Whereas I think that position is wrong, and so I oppose it. I will continue to think that it's perfectly fine for trans athletes to compete on any sports team they choose. If we have some problem with fairness, then we should use a metric to segregate teams that bears a much more direct relationship to actual physical ability—such as weight or height—rather than the extremely imperfect proxy of sex.
This may not be a popular position; but I profoundly do not care. And I think—to Emerson's point—a Democratic politician willing to explain why this was their position, and why it actually makes sense—or the opposite position, if they hold that one instead—would do better in any election than one who adopts a position they do not hold, but which they think will make them more popular.
Chasing after popularity never works, if it is grounded in insincerity. "Those that go searching for love only make manifest their own lovelessness"—as D.H. Lawrence once wrote. People can see through the desperation of the appeal—the attempt of Democrats to improbably position themselves as "tough on crime" or whatever borrowed sheen they are trying to steal from the actual political right, instead of leaning into their own liberal brand (Elissa Slotkin's plea for more "Alpha energy" in the Democratic Party seems doomed to me for exactly this reason).

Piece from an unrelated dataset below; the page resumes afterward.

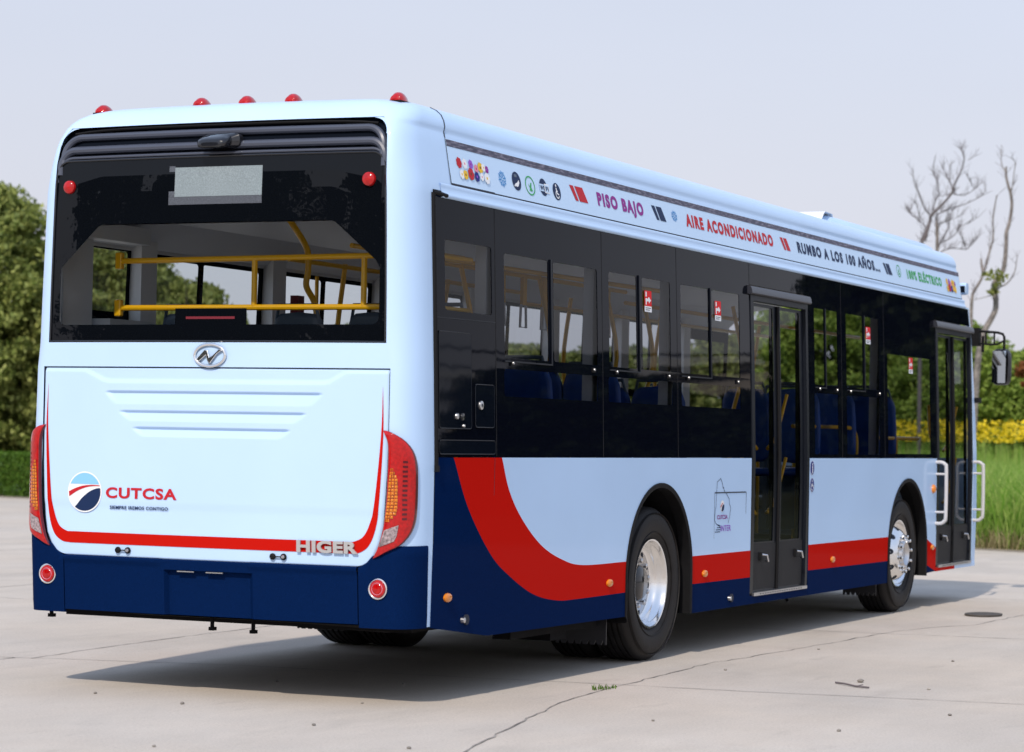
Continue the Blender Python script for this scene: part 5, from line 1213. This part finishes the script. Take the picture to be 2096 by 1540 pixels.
# leafless trees
LA = [
[(-5.62,36.4,0),(-5.62,36.4,5.36),(-5.63,36.39,5.64),(-5.63,36.37,5.99)],[(-5.89,36.28,0),(-5.89,36.28,5.11),(-5.83,36.3,5.5),(-5.73,36.33,5.9),(-5.7,36.34,5.99),(-5.48,36.43,6.23),(-5.33,36.5,6.43),(-5.27,36.52,6.59),(-5.16,36.57,6.83),(-5.08,36.6,7.1),(-5.14,36.56,7.32)],
[(-5.08,36.6,7.1),(-4.94,36.66,7.22)],[(-5.74,36.33,5.99),(-5.85,36.27,6.16),(-5.92,36.23,6.43),(-5.98,36.2,6.57),(-6.03,36.17,6.88)],[(-5.33,36.5,6.43),(-5.41,36.46,6.65),(-5.54,36.4,6.84),(-5.65,36.34,7.03)],
[(-5.63,36.37,6.02),(-5.48,36.44,6.13),(-5.17,36.58,6.26),(-4.88,36.7,6.46),(-4.85,36.71,6.63)],[(-5.33,36.5,6.43),(-5.15,36.58,6.43),(-5.0,36.65,6.59),(-4.89,36.69,6.75)],[(-5.0,36.65,6.59),(-5.04,36.62,6.78)],
[(-5.85,36.27,5.3),(-5.89,36.27,5.53),(-5.86,36.28,5.77),(-5.96,36.23,5.88),(-6.05,36.18,5.96),(-6.19,36.12,6.05),(-6.24,36.09,6.15)],[(-5.96,36.23,5.88),(-5.92,36.24,6.05),(-5.96,36.22,6.28)],[(-5.7,36.34,6.07),(-5.66,36.35,6.35),(-5.56,36.39,6.41),(-5.42,36.46,6.44)],
[(-5.58,36.39,6.42),(-5.61,36.37,6.61),(-5.66,36.33,6.98)],[(-5.61,36.37,6.61),(-5.76,36.3,6.8)],[(-5.41,36.46,6.65),(-5.39,36.46,6.98)],[(-5.62,36.4,5.3),(-5.56,36.42,5.49),(-5.43,36.47,5.78),(-5.42,36.47,6.03),(-5.32,36.51,6.17)],
[(-5.56,36.42,5.47),(-5.4,36.49,5.58),(-5.31,36.53,5.7),(-5.32,36.52,5.8),(-5.12,36.61,5.93),(-4.99,36.66,6.04)],[(-5.6,36.4,5.25),(-5.49,36.45,5.33),(-5.34,36.53,5.38),(-5.11,36.63,5.36),(-5.03,36.66,5.46),(-4.91,36.71,5.6)],[(-5.11,36.63,5.36),(-5.13,36.61,5.56),(-5.21,36.57,5.72)],
[(-5.62,36.38,5.83),(-5.47,36.45,5.89),(-5.24,36.55,6.0),(-5.2,36.57,6.05)]]
LB = [
[(-3.98,32.86,0),(-3.96,32.86,1.48),(-3.91,32.85,2.6),(-3.88,32.85,3.0),(-3.84,32.86,3.32),(-3.77,32.89,3.6),(-3.68,32.92,3.79),(-3.6,32.96,4.0),(-3.61,32.94,4.29),(-3.63,32.93,4.43),(-3.5,32.98,4.63),(-3.45,33.0,4.85),(-3.43,33.0,5.2),(-3.43,33.0,5.36),(-3.38,33.02,5.56),(-3.35,33.02,5.85),(-3.37,33.0,6.07),(-3.43,32.97,6.29),(-3.45,32.96,6.45),(-3.44,32.96,6.55)],
[(-3.45,32.96,6.45),(-3.56,32.91,6.63),(-3.6,32.87,6.98)],[(-3.37,33.0,6.07),(-3.32,33.02,6.2),(-3.29,33.03,6.39),(-3.25,33.05,6.6),(-3.28,33.03,6.68)],[(-3.43,32.99,5.43),(-3.48,32.97,5.57)],
[(-4.02,32.78,0),(-4.0,32.78,3.56),(-3.98,32.78,4.17),(-3.95,32.79,4.3),(-3.85,32.83,4.48),(-3.79,32.85,4.65),(-3.71,32.88,4.97),(-3.64,32.91,5.25),(-3.64,32.9,5.62),(-3.58,32.91,6.03)],[(-3.71,32.88,4.97),(-3.77,32.84,5.41)],
[(-3.81,32.85,4.64),(-3.87,32.81,4.89)],[(-3.6,32.95,4.2),(-3.58,32.95,4.29),(-3.54,32.97,4.37),(-3.4,33.04,4.45),(-3.28,33.08,4.66),(-3.23,33.1,4.95)],[(-3.63,32.94,4.24),(-3.83,32.85,4.17),(-3.96,32.79,4.12)]]
def bare(name, L, rad, label, seed, tw, r_end=.007, ntw=260):
    rr = random.Random(seed); root = empty(name, L[0][0], label, "tree", "leafless trees at the right"); inv = -Vector(L[0][0])
    mt_ = MB(); mbb = MB(); mtw = MB(); segs = []
    for i, P in enumerate(L):
        j = [Vector(p)+inv+Vector((0, rr.uniform(-.02, .02), 0)) for p in P]; 
        if i > 0: # give side limbs some depth
            dy = rr.uniform(-.5, .5); n_ = len(j)-1; j = [p+Vector((0, dy*(k/n_)**1.2, 0)) for k, p in enumerate(j)]
        r0, r1 = rad[i] if i < len(rad) else rad[-1]; q = catmull(j, 4); rs = [(r0+(r1-r0)*k/(len(q)-1))*.68 for k in range(len(q))]
        (mt_ if i == 0 else mbb).tube(q, rs, 7)
        segs += [(a, b) for a, b in zip(q, q[1:]) if (a.z > L[0][0][2]+3.9)]
    for i in range(ntw):
        a, b = rr.choice(segs); p = a.lerp(b, rr.random()); d = (b-a).normalized(); s_ = Vector((rr.uniform(-1, 1), rr.uniform(-1, 1), rr.uniform(-.2, 1))).normalized(); d = (d*.7+s_).normalized(); Ln = tw*rr.uniform(.3, 1)
        m1 = p+d*Ln*.5+Vector((0, 0, .03)); e1 = p+d*Ln+Vector((rr.uniform(-.04, .04), 0, .07)); mtw.tube([p, m1, e1], [.0045, .0035, .002], 4, cap=False)
        if rr.random() < .6: mtw.tube([m1, m1+Vector((rr.uniform(-.1, .1), rr.uniform(-.1, .1), rr.uniform(.02, .14)))], [.003, .0015], 4, cap=False)
    mt_.build("trunk", M['bark'], root, smooth=True); mbb.build("limbs", M['bark'] if rad[0][0] > .08 else M['twig'], root, smooth=True); mtw.build("twigs", M['twig'], root); return root
bare("leafless_tree", LA, [(.06, .028), (.06, .012), (.01, .005), (.022, .010), (.018, .007), (.022, .006), (.014, .006), (.01, .005), (.02, .006), (.01, .005), (.014, .006), (.012, .005), (.008, .004), (.010, .004), (.022, .007), (.018, .006), (.02, .006), (.010, .005), (.012, .005)], "bare grey tree with fine twigs rising above the front of the bus roof", 3, .26, ntw=420)
bare("leafless_tree", LB, [(.105, .026), (.018, .008), (.018, .006), (.02, .008), (.05, .016), (.016, .006), (.038, .026), (.035, .010), (.012, .006)], "bare pale tree with thick forked trunk at the right edge", 4, .22, ntw=90)
me = leaf_mesh("tuft", crown_points(.36, .40, 0, 8, 12, 12, 'round', .6), .060, M['leafolive'], 13); o = D.objects.new("leaf_tuft", me); COL.objects.link(o); o.location = (-3.62, 32.7, 4.28); o['label'] = "small clump of green leaves growing high on the bare pale trunk"; o['category'] = "leaf clump"
# surroundings behind the viewer that show in the glass and paint
G2 = "trees across the yard, seen mirrored in the glass"
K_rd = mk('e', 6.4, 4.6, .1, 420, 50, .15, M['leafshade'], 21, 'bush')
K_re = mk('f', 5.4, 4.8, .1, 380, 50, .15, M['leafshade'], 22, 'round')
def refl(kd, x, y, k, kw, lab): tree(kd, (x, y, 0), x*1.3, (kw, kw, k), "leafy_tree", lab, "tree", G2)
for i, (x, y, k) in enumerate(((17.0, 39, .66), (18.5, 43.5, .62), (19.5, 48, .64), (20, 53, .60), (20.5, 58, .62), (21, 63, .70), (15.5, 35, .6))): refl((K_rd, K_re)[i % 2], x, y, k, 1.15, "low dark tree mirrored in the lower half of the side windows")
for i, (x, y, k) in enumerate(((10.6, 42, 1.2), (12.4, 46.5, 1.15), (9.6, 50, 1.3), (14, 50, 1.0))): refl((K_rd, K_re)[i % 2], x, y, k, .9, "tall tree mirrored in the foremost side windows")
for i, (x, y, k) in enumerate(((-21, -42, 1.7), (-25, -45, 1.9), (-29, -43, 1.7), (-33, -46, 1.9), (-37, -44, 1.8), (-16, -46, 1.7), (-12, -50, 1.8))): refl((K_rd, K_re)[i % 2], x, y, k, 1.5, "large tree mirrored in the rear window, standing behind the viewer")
bd = empty("low_building", (26, 74, 0), "low beige building mirrored in the middle side windows", "building")
mb = MB(); mb.box(-9, 9, -4, 4, 0, 5.6); mb.build("wall", mat("beige_render", (.62, .55, .48), .8, noise=(2, .1)), bd); mb = MB(); mb.box(-9.4, 9.4, -4.4, 4.4, 5.6, 5.85); mb.build("roof", M['grey'], bd)
for i in range(7): mb = MB(); mb.box(-8.3+2.4*i, -7.1+2.4*i, -4.05, -3.98, 3.0, 4.4); mb.build("window", M['black'], bd)
pl = empty("utility_pole", (30, 28, 0), "utility pole across the yard carrying the cables mirrored in the side windows", "pole")
mb = MB(); mb.tube([(0, 0, 0), (0, 0, 7)], [.14, .10], 10); mb.build("post", M['bark'], pl); mb = MB(); mb.box(-.8, .8, -.05, .05, 5.9, 6.0); mb.build("crossarm", M['bark'], pl)
for k, dz in enumerate((0, .5)):
    mb = MB(); mb.tube([(30-18*t, 28+52*t, 5.9+dz-6.4*t*(1-t)+.6*t) for t in np.linspace(0, 1, 40)], .035, 5); o = mb.build("overhead_cable", M['rubber']); o['label'] = ["lower overhead cable mirrored as a thin dark line in the side windows", "upper overhead cable mirrored as a thin dark line in the side windows"][k]; o['category'] = "cable"; o['group'] = "overhead cables"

Noah Millman published a piece this morning on Substack arguing that the real problem Democrats face is that—if they were indeed to moderate on core issues—it would mean adopting positions they themselves do not hold. He thinks that would be a tall order for them. I also happen to think it would be a strategic mistake.
Again, I refer you to the Lawrence quote above. If you go searching for popularity for its own sake, you will never find it. Those who adopt positions that they don't really believe—just in the hope of winning popularity; those who are fundamentally untrue to themselves; will never actually convince anyone.
Whereas if even one person was willing to say what they really believe—to dare to be a "real minority of one"—they could carry the world with them.